Not worth turning back
Wednesday, July 30, 2008, 9:32 PM
You said today was the 100th day anniversary since the passing away of my yeye. You went out and bought incense, paper money, mourning flowers and whatnot simply for that. You light the incense and the smoke made me cringe...The smell, it brings gloom to this house. You want me to do the same. I'm sorry if I hurt you when I turned you down. I cannot bring myself down onto my knees and offer incense to a person that I do not want to remember. I cannot bring myself to look at my deceased yeye's picture and pretend that I miss him when I do not. I simply hope he continues to be peaceful and that's it. I'm sorry.

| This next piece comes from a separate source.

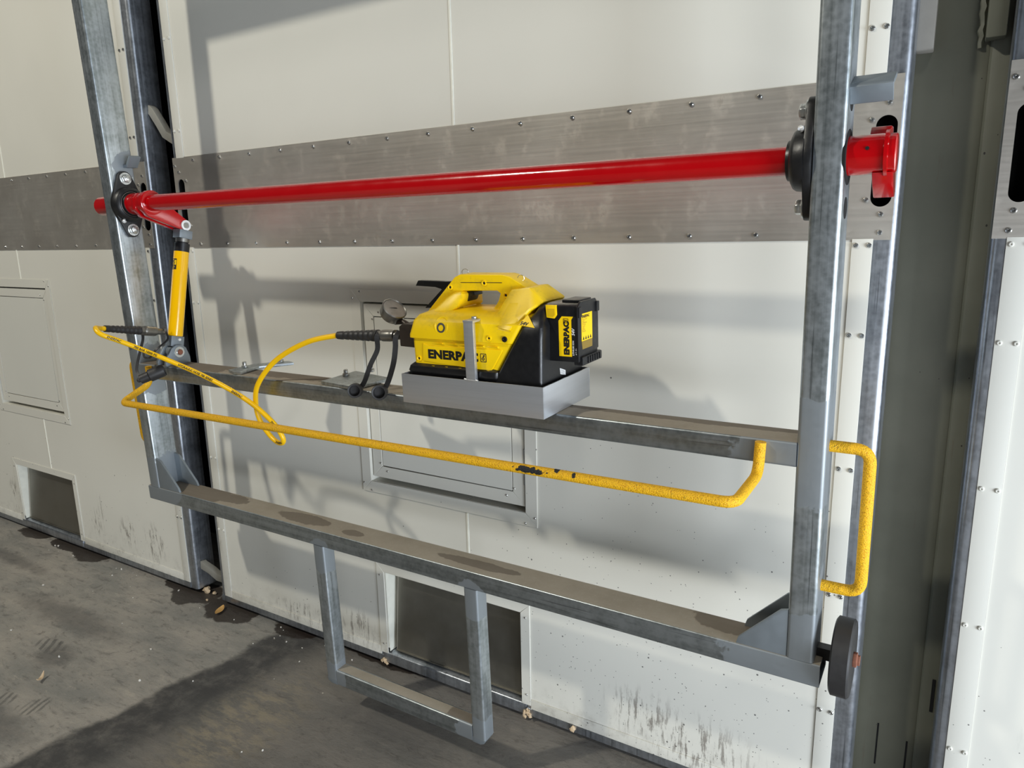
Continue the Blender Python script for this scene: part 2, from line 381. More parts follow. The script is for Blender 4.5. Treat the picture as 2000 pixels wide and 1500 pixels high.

I do not understand. I don't understand why you do the things you do, why you had to put pictures of only your side of the family in the study and look at them everytime you walk past and the disgusting rotten oranges you brought back from China from my yeye's funeral. I do not understand why you cannot just put things aside and stop flipping through the old pages of your memories. I do not understand why you have to burn paper money and pollute the environment when our family doesn't even believe in that at all. What is gone is gone, nothing you do will bring it back, do you understand? So why not you try to spend more time THINKING about your actual family members that lives under the same roof with you instead of calling back every single week back to the people that I'm now starting to dislike in China?

Please. Don't make me do things I dislike to do. Don't make me pretend. I do not want to remember somebody who I don't really know, despite him being related to me by blood. But what I do know, is that this same person was one of the main reasons why I had to be sent to nursery boarding school when I was 4/5 years old. And I hate him(them) for it.

Look at ME. I'm here. Look at MOM. She's here too. We're your family. Even though sometimes we're cranky women, but we're part of the family YOU helped to set up. You have the responsibility for us more than you have responsibility for the family in China, even though I think it's highly unlikely that you ever acknowledge or even realise that. Please. Just stop this and drop it once and for all. I understand that he's your dad, and he's my yeye but I feel that it is respectful enough to remember the deceased once a year, because all those things are just not worth turning back.